Surrounded by countless classic albums by every artist from Chuck Berry to Chaka Khan, Brooklyn resident Shota Iyobe said his prized score for the day was a 12-inch single by Florida thug rapper T-Pain.
“It’s a guilty pleasure,” he said.
It was Saturday Morning, June 7, and Iyobe was among the first of thousands of discophiles who would dig through box after box of vinyl albums and singles at the ARChive of Contemporary Music nine-day sale. The semi-annual event ends June 15.
For 23 years, the ARChive has been busy building a master anthology; a Noah’s Ark of music. Its continuing aim is to find and retain two copies of every piece of recorded music released in the world since 1950. Twice a year, founder, curator and long-time Tribeca resident Bob George combs through the two million-plus recordings on file at the ARChive, weeds out the extras and puts them up for sale on the cheap. On average, LPs sell for between $2 and $5, with scores of miscellaneous albums and singles at just a dollar a piece.
“The way we get so much material is that we don’t say no to anything, so people tend to give us everything,” George said. “We get a lot of junk, but we also get a lot of great stuff, but we already have two copies of it, so we have to get rid of it.”
About 30,000 recordings, most of them vinyl records but a good number of CDs and tapes as well, make it onto the shelves, and supply is updated each day as space becomes available. Near the back of the space, a small menagerie of appliances, books and other assorted wares – dubbed the corner for “record widows” – is also for sale.
Thumbing through a trough of 12-inch singles, one collector, a 30-something who identified himself only as “Mackie,” said he loathed the digital age of music. In a world that demands its music be as portable as possible, vinyl, he said, is more organic.
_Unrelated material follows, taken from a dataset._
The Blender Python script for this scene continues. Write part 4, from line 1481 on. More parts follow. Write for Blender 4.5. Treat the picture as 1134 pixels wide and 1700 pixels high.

“Anyone putting out CDs or MP3s can go to hell,” Mackie fumed. “I feel like I’m either a fossil or I’m privileged, and that sucks. I think we all feel that, and it’s a shame that that’s the way it is now.”
Though most collectors, regardless of age, will tell you that vinyl has a certain, irreplaceable sonic quality to it, not all share Mackie’s resistance to the new order. With a smattering of records and CDs in tow, Iyobe described himself as a casual buyer.
“I’m just looking for anything good and cheap,” Iyobe said. “I DJ a little too, so I’m looking for stuff I can use with that, too.”


Later this year, George said he plans to move the ARChive uptown, as the collection will merge with a “major educational institution” that he says he is not yet free to name. Ironic, considering George once tried to give away his collection of about 50,000 records to the Library of Congress and to some of the city’s public libraries before he founded the ARChive.
“They were mostly punk, hip-hop and reggae records, and [the libraries] said that it wasn’t music and that no one cared about them,” George said, “...they were wrong.”